Wychodzą na jaw nowe szczegóły dotyczące chronologii wydarzeń w Robb Elementary School w Uvalde. Zamachowiec, 18-letni Salvador Ramos, przybył na miejsce między 11:28 a 11:30 we wtorkowe przedpołudnie. Wcześniej postrzelił swoją babcię, której ukradł samochód (obił go zresztą przy parkowaniu). Udał się na tyły budynku, do którego wszedł od zachodniej strony. Ok. 11:45 był już zabarykadowany w dwóch połączonych salach lekcyjnych, gdzie otworzył ogień do dzieci i nauczycieli. Kilkanaście minut później szkoła poinformowała w mediach społecznościowych, że kampus został objęty blokadą z powodu strzelaniny. Kolejny komunikat pojawił się w internecie o 13:06. Lokalna komenda policji powiadomiła, że zamachowiec został zabity na miejscu.

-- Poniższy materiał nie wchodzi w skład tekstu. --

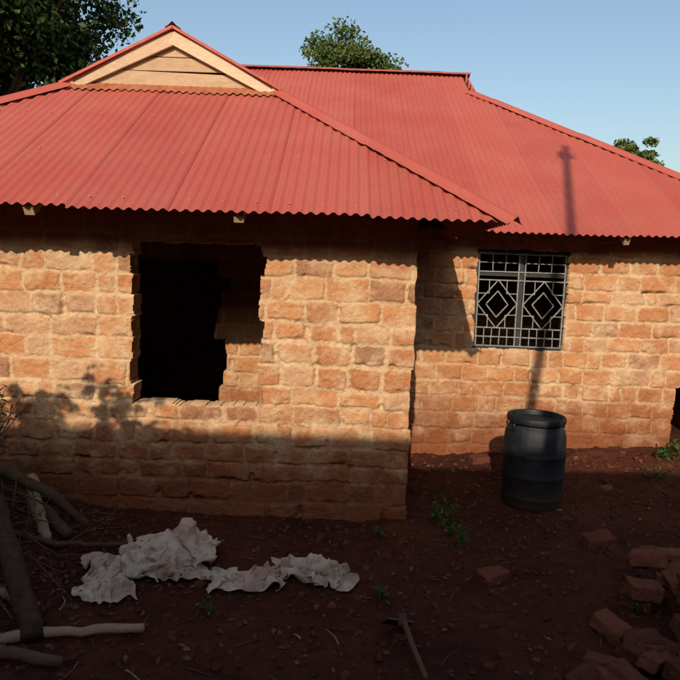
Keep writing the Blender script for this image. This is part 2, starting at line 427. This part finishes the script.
# window
win=empty('window');win.parent=house
g=MB();x0,x1,z0,z1=1.545,2.595,1.305,2.44;yw=7.47;yc=(x0+x1)/2
for a,b in(((x0,yw,z0),(x0,yw,z1)),((x1,yw,z0),(x1,yw,z1)),((yc,yw,z0),(yc,yw,z1))):g.bar(a,b,.05,.04,(0,1,0))
for z in(z0,z1,2.17):g.bar((x0,yw,z),(x1,yw,z),.045,.045,(0,1,0))
g.out('frame',M_black,win)
g=MB();yg=7.435;th=.014
def L(xa,za,xb,zb,w=th):g.bar((xa+random.uniform(-.005,.005),yg+random.uniform(-.002,.002),za+random.uniform(-.005,.005)),(xb+random.uniform(-.005,.005),yg+random.uniform(-.002,.002),zb),w,.012,(0,1,0))
for z in(1.335,1.44,1.545,2.10,2.20,2.40):L(x0+.02,z,x1-.02,z)
for (pa,pb) in((x0+.03,yc-.035),(yc+.035,x1-.03)):
    c=(pa+pb)/2;zm=(1.545+2.10)/2;hh=(2.10-1.545)/2;hw2=(pb-pa)/2
    L(pa,1.335,pa,2.40);L(pb,1.335,pb,2.40)
    for s in(1,.55):
        for sx,sz in((1,1),(1,-1),(-1,1),(-1,-1)):L(c+sx*hw2*s,zm,c,zm+sz*hh*s,.013)
    for sx in(-1,1):
        for sz in(-1,1):
            L(c+sx*hw2,zm+sz*hh*.45,c+sx*hw2*.45,zm+sz*hh*.45,.010);L(c+sx*hw2*.45,zm+sz*hh*.45,c+sx*hw2*.45,zm+sz*hh,.010)
    for k in range(1,5):
        xx=pa+(pb-pa)*k/5;L(xx,1.335,xx,1.545,.010)
    for k in(1,2):
        xx=pa+(pb-pa)*k/3;L(xx,2.20,xx,2.40,.010)
    L(pa,2.30,pb,2.30,.010)
g.out('burglar_bars',M_grille,win)

# ---------------------------------------------------------------- water drum
def lathe(name,prof,mat,parent,loc,n=64,wob=0):
    vs=[];fs=[]
    for r,z in prof:
        for i in range(n):
            a=2*math.pi*i/n;vs.append((loc[0]+r*math.cos(a)*(1+wob*math.sin(2*a+z*3)),loc[1]+r*math.sin(a),loc[2]+z))
    for k in range(len(prof)-1):
        for i in range(n):
            j=(i+1)%n;fs.append((k*n+i,k*n+j,(k+1)*n+j,(k+1)*n+i))
    o=mesh_obj(name,vs,fs,mat,parent,True);m=o.modifiers.new('s','SUBSURF');m.levels=1;m.render_levels=1
    return o
s=NT('black_plastic');n=s.noise(4,4,.7);n2=s.noise(40,4,.7);n5=s.noise(5,4,.7,(4,4,.5))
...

Agencja Reutera precyzuje, że śmierć nastąpiła o 12:40.
Strzelanina w Uvalde. Mnożą się pytania
Co działo się w ciągu tej godziny, kiedy Ramos przebywał na terenie szkoły? Dlaczego nie został obezwładniony czy aresztowany prędzej? Czy szybsza i sprawniejsza interwencja mogła ocalić życie którejkolwiek z 21 ofiar? I wreszcie: czy szkoła w Uvalde była należycie przygotowana na taki atak? Ostatnie pytanie z europejskiej perspektywy może wydać się absurdalne, bo podstawową rolą szkoły jest przecież edukować i tworzyć otwartą – dosłownie i w przenośni – przestrzeń, a nie zapewniać ochronę przed ryzykiem ataku masowego mordercy z półautomatycznym karabinem w ręku. W USA jest inaczej. Dlatego mnożą się pytania po masakrze w Robb Elementary.